The problem: Find each line with the string "More" and copy it.

Given records:
________________________

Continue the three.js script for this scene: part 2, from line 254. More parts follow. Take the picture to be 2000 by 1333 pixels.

________________________

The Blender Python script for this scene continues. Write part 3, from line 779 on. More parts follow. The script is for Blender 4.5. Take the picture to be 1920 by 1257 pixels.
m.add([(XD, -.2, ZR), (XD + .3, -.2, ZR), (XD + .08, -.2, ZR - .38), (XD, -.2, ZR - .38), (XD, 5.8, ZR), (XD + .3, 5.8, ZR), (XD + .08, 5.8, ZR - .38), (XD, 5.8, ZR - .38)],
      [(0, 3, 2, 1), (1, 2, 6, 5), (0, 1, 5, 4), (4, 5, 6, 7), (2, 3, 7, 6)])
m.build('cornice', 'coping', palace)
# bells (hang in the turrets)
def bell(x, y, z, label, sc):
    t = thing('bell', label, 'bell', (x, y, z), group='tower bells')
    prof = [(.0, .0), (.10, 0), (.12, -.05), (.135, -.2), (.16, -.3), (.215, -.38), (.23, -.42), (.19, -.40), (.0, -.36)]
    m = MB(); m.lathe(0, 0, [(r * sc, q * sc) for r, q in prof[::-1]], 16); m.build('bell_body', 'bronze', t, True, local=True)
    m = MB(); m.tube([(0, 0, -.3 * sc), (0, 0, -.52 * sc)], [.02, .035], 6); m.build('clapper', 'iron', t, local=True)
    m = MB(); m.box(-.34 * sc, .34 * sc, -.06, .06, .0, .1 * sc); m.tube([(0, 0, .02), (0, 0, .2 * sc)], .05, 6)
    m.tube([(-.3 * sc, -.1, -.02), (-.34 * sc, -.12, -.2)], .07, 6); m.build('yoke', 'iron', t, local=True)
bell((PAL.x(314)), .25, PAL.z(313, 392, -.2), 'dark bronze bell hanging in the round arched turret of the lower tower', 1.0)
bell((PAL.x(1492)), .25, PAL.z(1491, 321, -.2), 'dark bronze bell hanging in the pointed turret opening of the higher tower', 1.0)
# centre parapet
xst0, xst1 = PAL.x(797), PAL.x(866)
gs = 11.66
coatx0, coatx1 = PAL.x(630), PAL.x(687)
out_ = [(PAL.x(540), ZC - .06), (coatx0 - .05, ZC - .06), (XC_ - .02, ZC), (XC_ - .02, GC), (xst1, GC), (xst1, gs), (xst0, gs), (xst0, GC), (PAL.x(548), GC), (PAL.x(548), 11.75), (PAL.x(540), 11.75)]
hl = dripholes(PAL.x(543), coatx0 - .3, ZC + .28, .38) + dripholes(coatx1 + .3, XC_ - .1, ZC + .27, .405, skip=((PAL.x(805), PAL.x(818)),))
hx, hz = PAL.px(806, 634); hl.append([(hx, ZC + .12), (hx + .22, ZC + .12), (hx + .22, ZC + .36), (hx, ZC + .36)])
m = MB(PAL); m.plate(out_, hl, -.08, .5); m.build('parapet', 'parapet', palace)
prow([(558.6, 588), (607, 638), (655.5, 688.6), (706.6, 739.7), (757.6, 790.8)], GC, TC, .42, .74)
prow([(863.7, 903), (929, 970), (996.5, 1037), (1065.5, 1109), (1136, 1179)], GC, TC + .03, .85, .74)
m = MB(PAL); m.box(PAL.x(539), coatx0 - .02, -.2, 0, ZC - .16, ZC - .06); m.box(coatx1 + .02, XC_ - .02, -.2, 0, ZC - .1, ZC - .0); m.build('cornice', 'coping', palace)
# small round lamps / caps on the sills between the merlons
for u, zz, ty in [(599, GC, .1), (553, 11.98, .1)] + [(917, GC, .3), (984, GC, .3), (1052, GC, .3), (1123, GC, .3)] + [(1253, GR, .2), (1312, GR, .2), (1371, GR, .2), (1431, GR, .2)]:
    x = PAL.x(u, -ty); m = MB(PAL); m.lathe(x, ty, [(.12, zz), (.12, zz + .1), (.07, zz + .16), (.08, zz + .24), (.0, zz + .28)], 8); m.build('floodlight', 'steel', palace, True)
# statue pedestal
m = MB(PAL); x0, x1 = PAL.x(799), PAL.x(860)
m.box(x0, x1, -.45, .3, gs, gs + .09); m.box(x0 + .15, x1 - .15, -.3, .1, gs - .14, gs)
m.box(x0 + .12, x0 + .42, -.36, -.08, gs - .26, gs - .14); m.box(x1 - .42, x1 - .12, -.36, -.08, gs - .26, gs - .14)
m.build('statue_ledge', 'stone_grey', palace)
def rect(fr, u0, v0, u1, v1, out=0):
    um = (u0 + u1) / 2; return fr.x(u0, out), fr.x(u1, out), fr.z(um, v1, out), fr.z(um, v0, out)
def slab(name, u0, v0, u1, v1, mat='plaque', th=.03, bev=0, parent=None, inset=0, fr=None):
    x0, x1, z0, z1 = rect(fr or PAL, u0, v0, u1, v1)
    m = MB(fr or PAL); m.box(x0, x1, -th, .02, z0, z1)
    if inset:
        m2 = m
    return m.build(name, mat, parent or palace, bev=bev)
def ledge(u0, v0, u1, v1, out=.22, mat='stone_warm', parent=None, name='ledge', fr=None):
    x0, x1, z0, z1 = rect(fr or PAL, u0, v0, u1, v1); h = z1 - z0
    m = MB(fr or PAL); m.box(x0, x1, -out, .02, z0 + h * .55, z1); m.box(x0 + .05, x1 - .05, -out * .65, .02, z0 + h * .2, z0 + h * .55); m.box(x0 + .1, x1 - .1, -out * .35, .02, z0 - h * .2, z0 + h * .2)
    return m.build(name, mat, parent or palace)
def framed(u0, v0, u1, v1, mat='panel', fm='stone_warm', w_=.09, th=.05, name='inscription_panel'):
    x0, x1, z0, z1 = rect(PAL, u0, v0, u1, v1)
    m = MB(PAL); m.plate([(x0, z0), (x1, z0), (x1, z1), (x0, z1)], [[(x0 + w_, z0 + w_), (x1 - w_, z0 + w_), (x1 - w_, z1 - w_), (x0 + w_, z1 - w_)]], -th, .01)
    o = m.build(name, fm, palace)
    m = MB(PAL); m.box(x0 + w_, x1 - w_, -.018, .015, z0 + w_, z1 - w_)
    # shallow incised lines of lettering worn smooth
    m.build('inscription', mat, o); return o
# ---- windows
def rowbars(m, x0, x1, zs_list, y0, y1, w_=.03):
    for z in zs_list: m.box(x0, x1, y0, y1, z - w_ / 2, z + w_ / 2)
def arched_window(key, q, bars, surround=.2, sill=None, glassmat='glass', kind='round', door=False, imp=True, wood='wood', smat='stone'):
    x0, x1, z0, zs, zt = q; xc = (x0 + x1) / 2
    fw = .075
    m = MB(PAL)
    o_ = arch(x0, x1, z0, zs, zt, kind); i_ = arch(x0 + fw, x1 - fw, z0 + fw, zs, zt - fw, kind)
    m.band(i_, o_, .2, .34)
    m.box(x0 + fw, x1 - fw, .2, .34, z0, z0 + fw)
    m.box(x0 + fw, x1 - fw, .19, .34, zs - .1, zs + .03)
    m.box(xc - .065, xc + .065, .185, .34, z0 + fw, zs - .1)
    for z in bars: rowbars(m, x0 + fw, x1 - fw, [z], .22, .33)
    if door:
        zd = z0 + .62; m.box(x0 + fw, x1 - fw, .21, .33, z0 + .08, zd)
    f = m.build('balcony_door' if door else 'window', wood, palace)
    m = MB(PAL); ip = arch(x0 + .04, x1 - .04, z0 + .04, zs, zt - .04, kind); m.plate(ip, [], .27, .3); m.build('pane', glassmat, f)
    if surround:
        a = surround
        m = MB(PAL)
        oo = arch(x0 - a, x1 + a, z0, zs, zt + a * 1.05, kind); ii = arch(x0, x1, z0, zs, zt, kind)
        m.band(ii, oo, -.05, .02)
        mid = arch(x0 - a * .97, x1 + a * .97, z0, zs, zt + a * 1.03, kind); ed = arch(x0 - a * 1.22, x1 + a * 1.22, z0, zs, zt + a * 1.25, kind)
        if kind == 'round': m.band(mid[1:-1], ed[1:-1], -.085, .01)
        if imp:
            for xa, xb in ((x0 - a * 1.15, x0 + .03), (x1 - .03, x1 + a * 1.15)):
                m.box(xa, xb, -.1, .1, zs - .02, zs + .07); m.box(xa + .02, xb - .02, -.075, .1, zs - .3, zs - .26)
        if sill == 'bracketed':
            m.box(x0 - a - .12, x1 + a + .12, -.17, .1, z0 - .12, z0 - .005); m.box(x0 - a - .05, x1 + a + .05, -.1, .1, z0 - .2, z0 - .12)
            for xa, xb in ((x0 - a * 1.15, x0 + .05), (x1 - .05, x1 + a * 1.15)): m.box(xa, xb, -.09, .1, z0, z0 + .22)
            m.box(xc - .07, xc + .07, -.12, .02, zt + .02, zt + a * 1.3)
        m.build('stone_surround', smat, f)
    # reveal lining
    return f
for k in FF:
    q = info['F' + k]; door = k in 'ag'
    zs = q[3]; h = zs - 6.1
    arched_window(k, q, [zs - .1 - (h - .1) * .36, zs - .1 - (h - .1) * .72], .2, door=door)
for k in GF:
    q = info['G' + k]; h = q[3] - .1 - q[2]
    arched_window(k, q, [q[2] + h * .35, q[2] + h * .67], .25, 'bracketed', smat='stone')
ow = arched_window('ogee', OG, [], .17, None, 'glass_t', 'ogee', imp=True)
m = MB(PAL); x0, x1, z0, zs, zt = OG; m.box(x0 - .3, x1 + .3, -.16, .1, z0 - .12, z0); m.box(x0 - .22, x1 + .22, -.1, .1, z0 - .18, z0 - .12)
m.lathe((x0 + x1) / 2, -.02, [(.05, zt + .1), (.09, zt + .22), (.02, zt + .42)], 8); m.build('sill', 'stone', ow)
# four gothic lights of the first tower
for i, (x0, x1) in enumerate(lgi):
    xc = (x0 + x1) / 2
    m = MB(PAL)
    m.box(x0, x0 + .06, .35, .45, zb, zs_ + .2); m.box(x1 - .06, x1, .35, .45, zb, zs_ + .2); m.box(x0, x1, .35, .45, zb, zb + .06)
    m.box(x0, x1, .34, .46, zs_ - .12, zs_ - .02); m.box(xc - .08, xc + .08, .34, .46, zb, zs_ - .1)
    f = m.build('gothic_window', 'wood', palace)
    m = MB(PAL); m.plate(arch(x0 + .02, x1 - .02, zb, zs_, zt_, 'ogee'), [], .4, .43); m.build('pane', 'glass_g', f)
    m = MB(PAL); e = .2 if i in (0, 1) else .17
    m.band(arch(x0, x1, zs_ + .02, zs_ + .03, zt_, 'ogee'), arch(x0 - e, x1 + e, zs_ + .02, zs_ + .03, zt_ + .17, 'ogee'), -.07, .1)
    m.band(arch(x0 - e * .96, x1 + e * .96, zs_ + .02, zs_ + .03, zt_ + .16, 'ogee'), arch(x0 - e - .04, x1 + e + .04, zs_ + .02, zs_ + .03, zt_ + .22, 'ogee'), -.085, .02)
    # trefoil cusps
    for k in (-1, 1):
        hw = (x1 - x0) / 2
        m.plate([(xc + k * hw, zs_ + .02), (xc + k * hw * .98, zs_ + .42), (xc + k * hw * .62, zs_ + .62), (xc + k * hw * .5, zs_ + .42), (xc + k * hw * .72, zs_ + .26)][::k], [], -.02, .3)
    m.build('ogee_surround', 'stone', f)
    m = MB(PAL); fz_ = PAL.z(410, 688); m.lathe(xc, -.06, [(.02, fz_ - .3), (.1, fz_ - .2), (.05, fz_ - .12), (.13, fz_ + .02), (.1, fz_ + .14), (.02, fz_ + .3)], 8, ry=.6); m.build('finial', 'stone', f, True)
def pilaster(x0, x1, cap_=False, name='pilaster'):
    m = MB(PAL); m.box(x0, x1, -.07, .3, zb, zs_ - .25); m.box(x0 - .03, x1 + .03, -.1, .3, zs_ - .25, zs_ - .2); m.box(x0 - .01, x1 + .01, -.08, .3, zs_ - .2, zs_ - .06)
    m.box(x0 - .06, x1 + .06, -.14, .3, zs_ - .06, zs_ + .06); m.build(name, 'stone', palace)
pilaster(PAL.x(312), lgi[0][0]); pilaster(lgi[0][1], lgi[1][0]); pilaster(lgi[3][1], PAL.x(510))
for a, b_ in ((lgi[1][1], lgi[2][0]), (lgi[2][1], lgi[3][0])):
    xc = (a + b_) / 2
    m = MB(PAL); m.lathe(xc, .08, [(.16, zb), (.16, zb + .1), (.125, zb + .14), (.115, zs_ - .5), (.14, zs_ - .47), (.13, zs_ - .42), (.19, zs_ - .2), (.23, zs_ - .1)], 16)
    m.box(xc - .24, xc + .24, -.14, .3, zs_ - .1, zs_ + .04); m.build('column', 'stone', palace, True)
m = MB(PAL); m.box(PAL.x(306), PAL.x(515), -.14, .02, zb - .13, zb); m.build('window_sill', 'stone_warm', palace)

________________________

Problem solution:
Continue the three.js script for this scene: part 2, from line 254. More parts follow. Take the picture to be 2000 by 1333 pixels.
The Blender Python script for this scene continues. Write part 3, from line 779 on. More parts follow. The script is for Blender 4.5. Take the picture to be 1920 by 1257 pixels.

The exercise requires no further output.